Good to know, but does opening the NextCloud App also sync the offline content and update it to the latest state (without that turned on)?

Because the sync setting is eating battery like crazy, I tried that once and it drained my battery within half a day. Whatever it is doing in the background is more battery intense than any other “sync” on my Android Device

No, it does not. You have to manually push “Sync”. In my opinion, it is the right behaviour, because I am a fan of “manually” or “automatically”; something in between is/can be confusing and incalculable.

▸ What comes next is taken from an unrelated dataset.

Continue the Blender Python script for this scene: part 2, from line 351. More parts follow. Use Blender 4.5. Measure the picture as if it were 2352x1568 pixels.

Before I started using the Android app, I did a lot of testing and here are two of my thoughts about the sync and offline files thing:

  • There are fundamental UX problems with “offline files” and “Sync”. First of all the “Sync” is not sync! It is kind of one-way sync or pull, but neither mirroring. It is nowhere communicated or obvious, how your offline files are handled. What happens when I create a file locally in my “offline [available] files”. Is it pushed to server, when doing the sync? Or will it be even deleted, if the next pull from server is done? What happens when the locally created file has a filename, which is already occupied on the server, but has not been pulled from the server at the time of the local creation? And so on! I now know what happens in different cases and how I have to use this feature of the app so that I won’t run into problems, but only after I did extensive testing. That should not be the standard requirement for using the app. There is much room for non-technical improvement in making the app reliable and usable for everyone.
    So, for me, it is not as easy as said:
  • Of course, a reliable, automatic, highly configurable and efficient two-way sync would be the royal solution, but the thing is, it is pretty difficult to achieve it in this dimension on mobile. There are so many Android versions out there and in the last years, many vendors did their own power management on top, so that, when it comes to background tasks/sync, apps behave very different on different devices. On iOS, the situation is very prohibitive, so that some things can’t be even done. At the end, you have a accurate and “bug free” app, but without adjusting and optimizing it for many different devices and platforms, the app seems to be buggy and not reliable and not consistent. The forum here would be flooded with even more device specific problems or the ratings in the play store would lower. So after all, the royal solution maybe would be a simpler not as feature rich but more reliable and reproducible behaviour; especially if your man power and funds are limited. In this point, the app is already developed in the right direction, IMHO.